John XXIII and John Paul II. Two men who embodied, reflected, and influenced their diametrically opposed times. Each both riding and pushing the cultural wave -- in opposite directions. Each surmounting the crest of world culture's great slosh left and then right. Two men who took the Church in drastic directions many rejoiced in and many decried. Two men you might vehemently disagree with, depending on who you are. Two men you cannot help but admire and love.
- amba


Oh, I dunno. This Beatle Pope set back the cause of progressive Catholicism (such as it is) by a couple of centuries.
Posted by: Ally | April 01, 2005 at 08:20 PM
In this case, I am much more ambivalent than you. I can find it in my heart to respect the current Pope's enormous personal integrity, but that's about it. The good he did seems so flimsey and rhetorical compared to the substantive evil that (yes, really!) will live after him....

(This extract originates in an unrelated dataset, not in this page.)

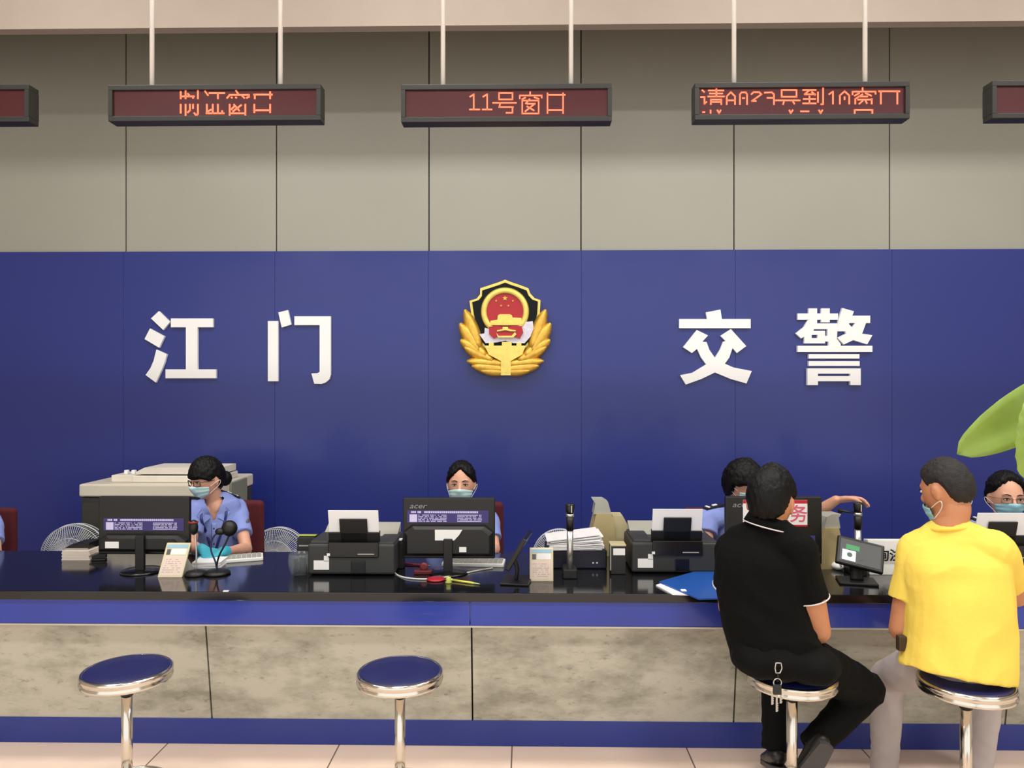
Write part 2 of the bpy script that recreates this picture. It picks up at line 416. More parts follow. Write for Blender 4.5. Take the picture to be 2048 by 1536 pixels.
# ---------------------------------------------------------------- service counter
M_gran = mat('black_granite', '#101114', .12, var=.5, scale=120, coat=.3)
M_fasc = mat('blue_fascia', '#24399c', .3, var=.08, scale=3, coat=.3)
def stone_material():
    m = bpy.data.materials.new('stained_grey_panel'); m.use_nodes = True
    nt = m.node_tree; N = nt.nodes; L = nt.links; b = N['Principled BSDF']
    tc = N.new('ShaderNodeTexCoord'); mp = N.new('ShaderNodeMapping'); L.new(tc.outputs['Object'], mp.inputs[0])
    mp.inputs['Scale'].default_value = (1, 1, 2.2)
    n1 = N.new('ShaderNodeTexNoise'); n1.inputs['Scale'].default_value = 2.6; n1.inputs['Detail'].default_value = 9; n1.inputs['Roughness'].default_value = .68
    n2 = N.new('ShaderNodeTexNoise'); n2.inputs['Scale'].default_value = 16; n2.inputs['Detail'].default_value = 6; n2.inputs['Roughness'].default_value = .7
    L.new(mp.outputs[0], n1.inputs[0]); L.new(mp.outputs[0], n2.inputs[0])
    r1 = N.new('ShaderNodeValToRGB'); e = r1.color_ramp.elements
    e[0].position = .36; e[0].color = lin('#8d8b7c'); e[1].position = .56; e[1].color = lin('#bab7a8')
    L.new(n1.outputs[0], r1.inputs[0])
    r2 = N.new('ShaderNodeValToRGB'); e = r2.color_ramp.elements
    e[0].position = .3; e[0].color = (.45, .43, .4, 1); e[1].position = .42; e[1].color = (1, 1, 1, 1)
    L.new(n2.outputs[0], r2.inputs[0])
    mx = N.new('ShaderNodeMix'); mx.data_type = 'RGBA'; mx.blend_type = 'MULTIPLY'; mx.inputs[0].default_value = .7
    L.new(r1.outputs[0], mx.inputs[6]); L.new(r2.outputs[0], mx.inputs[7]); L.new(mx.outputs[2], b.inputs['Base Color'])
    b.inputs['Roughness'].default_value = .45
    return m
M_stone = stone_material()
ct = root('service_counter', (0, 3.7, 0), 'long service counter with black granite top, blue fascia and stained grey front panels', 'counter')
XL, XR = -5.2, 5.2
MB().box((XL, 3.35, .695), (XR, 4.16, .735), .004).build('worktop', M_gran, ct, world=True)
xf = P(940, 1220, 3.36).x
for a, b in ((XL, xf-.0015), (xf+.0015, XR)):
    MB().box((a, 3.362, .585), (b, 3.40, .6955), .002).build('fascia', M_fasc, ct, world=True)
MB().box((XL, 3.358, .578), (XR, 3.385, .585)).build('metal_trim', mat('thin_metal_trim', '#c5c2b8', .35, metal=.6), ct, world=True)
pj = [(420-528*2), (420-528), 411, 943, 1476, 2030, 2560]
px_ = [XL] + [P(u, 1260, 3.39).x for u in (-640, -112, 411, 943, 1476, 2030, 2560)] + [XR]
for a, b in zip(px_[:-1], px_[1:]):
    mb = MB(); mb.prism([V((a+.004, 3.39, .578)), V((a+.004, 3.46, .1175)), V((a+.004, 3.50, .1175)), V((a+.004, 3.43, .578))], (b-a-.008, 0, 0))
    mb.build('front_panel', M_stone, ct, world=True)
mb = MB(); mb.prism([V((XL, 3.42, .578)), V((XL, 3.49, .1)), V((XL, 3.53, .1)), V((XL, 3.46, .578))], (XR-XL, 0, 0)); mb.build('backing_board', M_gap, ct, world=True)
MB().box((XL, 3.455, 0.0), (XR, 3.56, .1175), .002).build('plinth', mat('blue_plinth', '#20317f', .35, var=.06, scale=3), ct, world=True)
# ================================================================ stools
M_chrome = mat('chrome', '#d8d3c8', .16, metal=1, var=.02)
M_seat = mat('blue_vinyl_seat', '#171c52', .42, var=.08, bump=.05)
M_rub = mat('black_plastic', '#0b0b0b', .45, var=.1)
M_dk = mat('dark_grey_plastic', '#1f201f', .5, var=.08)
M_blk = mat('glossy_black_plastic', '#0c0c0d', .25, var=.1)
M_cream = mat('cream_plastic', '#cbc2a4', .5, var=.04)
M_grey = mat('light_grey_plastic', '#a9a99f', .5, var=.04)
M_paper = mat('white_paper', '#f2f2f2', .7, var=.01)
M_print = mat('printed_grey', '#8d8d98', .7)
M_steel = mat('brushed_steel', '#c9c9c4', .28, metal=.9, var=.03)
SZ = .553; RZ = .085
def stool():
    r = root('round_stool', (0, 0, 0), '', 'stool', 'round stools in front of the counter')
    MB().lathe([(0, SZ-.012), (.14, SZ-.012), (.152, SZ-.010), (.155, SZ-.003), (.150, SZ+.001), (.08, SZ+.003), (0, SZ+.003)]).build('seat_pad', M_seat, r)
    MB().lathe([(.10, SZ-.046), (.158, SZ-.046), (.166, SZ-.042), (.168, SZ-.034), (.163, SZ-.028), (.163, SZ-.022), (.168, SZ-.017), (.167, SZ-.006), (.161, SZ), (.154, SZ-.001), (.150, SZ-.014), (.10, SZ-.016)]).build('rim', M_chrome, r)
    MB().cyl((0, 0, SZ-.10), (0, 0, SZ-.02), .013).build('neck', M_chrome, r)
    MB().cyl((0, 0, SZ-.105), (0, 0, SZ-.085), .023).build('collar', M_rub, r)
    MB().cyl((0, 0, .02), (0, 0, SZ-.10), .0205).build('column', M_chrome, r)
    mb = MB(); n = 40
    mb.tube([(.15*math.cos(2*math.pi*k/n), .15*math.sin(2*math.pi*k/n), RZ) for k in range(n)], .009, closed=True, side=V((0, 0, 1)))
    for k in range(3):
        a = 2*math.pi*k/3 + .5
        mb.tube([(.018*math.cos(a), .018*math.sin(a), RZ), (.15*math.cos(a), .15*math.sin(a), RZ)], .006)
    mb.build('footrest_ring', M_chrome, r)
    MB().lathe([(0, 0), (.19, 0), (.195, .006), (.18, .016), (.05, .034), (.022, .05), (0, .05)]).build('base', M_chrome, r)
    return r
s0 = stool()
for i, (u, lab) in enumerate(((254, 'empty blue-topped chrome stool at left'),
                  (800, 'empty blue-topped chrome stool in the middle, below the centre monitor'),
                  (1584, 'chrome stool the person in black polo sits on'),
                  (1932, 'chrome stool the person in yellow shirt sits on'))):
    o = s0 if i == 0 else copy_tree(s0)
    ys = 2.86 if i == 3 else 2.92
    o.location = (P(u, 1345, ys).x, ys, 0); o['label'] = lab
s0['label'] = 'empty blue-topped chrome stool nearest the left picture edge'
# ================================================================ monitors
M_stick = mat('purple_sticker', '#3c3474', .6, var=.05)
M_mark = mat('sticker_lettering', '#cfc9ee', .6)
M_lab = mat('white_label', '#eeeeea', .6, var=.01)
M_logo = mat('grey_logo', '#8e8c92', .4, metal=.3)
def text_mesh(body, size, loc, m, parent, name, rz=0, ext=.0006, shear=0, rx=90, off=0, sx=1):
    c = bpy.data.curves.new('t', 'FONT'); c.body = body; c.size = size; c.extrude = ext; c.shear = shear; c.offset = off; c.align_x = 'CENTER'
    t = bpy.data.objects.new('t', c); COL.objects.link(t); bpy.context.view_layer.update()
    me = bpy.data.meshes.new_from_object(t.evaluated_get(bpy.context.evaluated_depsgraph_get()))
    bpy.data.objects.remove(t); bpy.data.curves.remove(c)
    me.transform(Matrix.Translation(V(loc)) @ Matrix.Rotation(rz, 4, 'Z') @ Matrix.Rotation(math.radians(rx), 4, 'X') @ Matrix.Diagonal((sx, 1, 1, 1)))
    me.materials.clear(); me.materials.append(m); me.name = name
    o = bpy.data.objects.new(name, me); COL.objects.link(o); o.parent = parent
    return o
def text_rows(mb, x0, x1, z0, z1, rows, Y, seed=1, dens=.8, fill=.5):
    rnd = random.Random(seed); h = (z1 - z0)/rows
    for r in range(rows):
        x = x0; zc = z1 - (r+.5)*h
        while x < x1:
            w_ = h*rnd.uniform(.5, 1.0)
            if rnd.random() < dens and x + w_ < x1:
                mb.box((x, Y, zc - h*fill/2), (x + w_*.82, Y + .0004, zc + h*fill/2))
            x += w_
def monitor(u, v0, v1, Y, label, W=.46, stick=(.0, .0), rz=0, logo=True, standfoot=True, bf=.56):
    c = P(u, (v0+v1)/2, Y); H = (v1-v0)*Y/F
    r = root('computer_monitor', (c.x, Y, TOP), label, 'monitor', 'computer monitors on the counter', rz)
    zc = c.z - TOP; z0, z1 = zc - H/2, zc + H/2
    mb = MB(); mb.box((-W/2, -.012, z0), (W/2, .016, z1), .006)
    # raised back housing
    def rect(s_, y, dz=0): return [V((-W/2*s_, y, z0+.012+dz)), V((W/2*s_, y, z0+.012+dz)), V((W/2*s_, y, z0+H*(bf-.1)-dz)), V((W/2*.82*s_, y, z0+H*bf-dz)), V((-W/2*.82*s_, y, z0+H*bf-dz)), V((-W/2*s_, y, z0+H*(bf-.1)-dz))]
    mb.rings([rect(.97, -.010), rect(.95, -.030, .006), rect(.88, -.042, .02)], smooth=False)
    mb.build('housing', M_dk2, r)
    MB().box((-W/2+.014, .0155, z0+.02), (W/2-.014, .0175, z1-.014)).build('screen', M_blk, r)
    MB().box((-.022, -.058, .008), (.022, -.034, z0+H*.35), .004).build('stand_neck', M_rub, r)
    if standfoot:
        MB().lathe([(0, 0), (.098, 0), (.10, .004), (.09, .010), (.03, .016), (0, .016)], c=(0, -.03, 0)).build('stand_base', M_blk, r)
    sx, sz = stick
    mb = MB(); sw = .405; sh = .062; y = -.0128
    s_ = MB().box((sx-sw/2, -.0136, sz), (sx+sw/2, -.0118, sz+sh)).build('sticker', M_stick, r)
    mb = MB(); y = -.0141
    mb.box((sx-sw/2+.012, y, sz+.004), (sx-sw/2+.05, y+.0004, sz+.042))
    text_rows(mb, sx-sw/2+.02, sx-sw/2+.075, sz+.047, sz+.059, 1, y, 3, .8, .8)
    text_rows(mb, sx-sw/2+.085, sx+sw/2-.045, sz+.047, sz+.059, 1, y, 4, .93, .8)
    text_rows(mb, sx-sw/2+.056, sx-sw/2+.2, sz+.004, sz+.042, 5, y, 5, .8, .55)
    text_rows(mb, sx-sw/2+.25, sx+sw/2-.03, sz+.004, sz+.042, 5, y, 6, .85, .55)
    mb.build('sticker_lettering', M_mark, s_)
    if logo:
        text_mesh('acer', .036, (-W/2+.075, -.0125, z1-.052), M_logo, r, 'logo', shear=.25, sx=1.35)
    return r, z0, H
M_dk2 = mat('monitor_black_plastic', '#0e0f0e', .42, var=.08)
m1, z0, H = monitor(290, 992, 1108, 3.74, 'black computer monitor at left, in front of the large cream copier', stick=(0, .200), logo=False, bf=.36)
MB().box((-.178, -.0440, .118), (-.110, -.0405, .15)).build('label', M_lab, m1)
m2, z0, H = monitor(898, 995, 1116, 3.74, 'black computer monitor in the centre with two white labels, before a masked clerk', stick=(-.005, .244))
mb = MB(); mb.prism([V((-.065, -.0455, .163)), V((-.065, -.0455, .215)), V((.07, -.0455, .215)), V((.055, -.0455, .19)), V((.03, -.0455, .163))], (0, .012, 0)); mb.build('label', M_lab, m2)
MB().box((.055, -.0440, .105), (.09, -.0405, .13)).build('label', M_lab, m2)
m3, z0, H = monitor(1546, 993, 1127, 3.74, 'black computer monitor with a red and white poster, behind the person in black polo', W=.475, stick=(.0, .125), bf=.27)
M_pink = mat('poster_pink', '#d8607a', .6); M_posterred = mat('poster_red', '#c01f35', .6, var=.05)
ps = MB().box((-.152, -.0145, .232), (.164, -.0115, .362)).build('poster', M_lab, m3)
MB().box((-.152, -.0151, .345), (.164, -.0146, .362)).build('poster_band', M_posterred, ps)
MB().box((-.152, -.0151, .232), (.164, -.0146, .240)).build('poster_band', M_posterred, ps)
text_mesh('服务', .09, (.075, -.0152, .262), M_pink, ps, 'poster_lettering', off=.001)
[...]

Posted by: sharon | April 02, 2005 at 05:38 AM
I'm ambivalent too! (Ambiva . . . ) He is a reactionary in so many ways. Yet no one can say he isn't consistent in his "culture of life" (against war and the death penalty). And he seems to be a good, kind, and courageous man.
Posted by: amba | April 02, 2005 at 11:44 AM
actually I have been opposed to the ideas of this pope for a long time. While I would never actually wish someone's death I cannot say that I will be overly sad at his going. However I'm sad for those of you who do care about him.
Posted by: achromic | April 02, 2005 at 02:01 PM
Christopher Hitchens doesn't admire or love him, that's for sure.
Myself, I think the Pope was okay. His failures and successes are well-known, and I'll leave it to historians to sort them out.
However, the amount of respect he gave to Jews was important to me. Living in the U.S. right now, it's easy to see a lot of latent anti-semitism brewing under the evangelical veneer. But for the most part, the Catholic Church has been much kinder to Jews in the past three decades than it ever was in the preceeding two millenniums.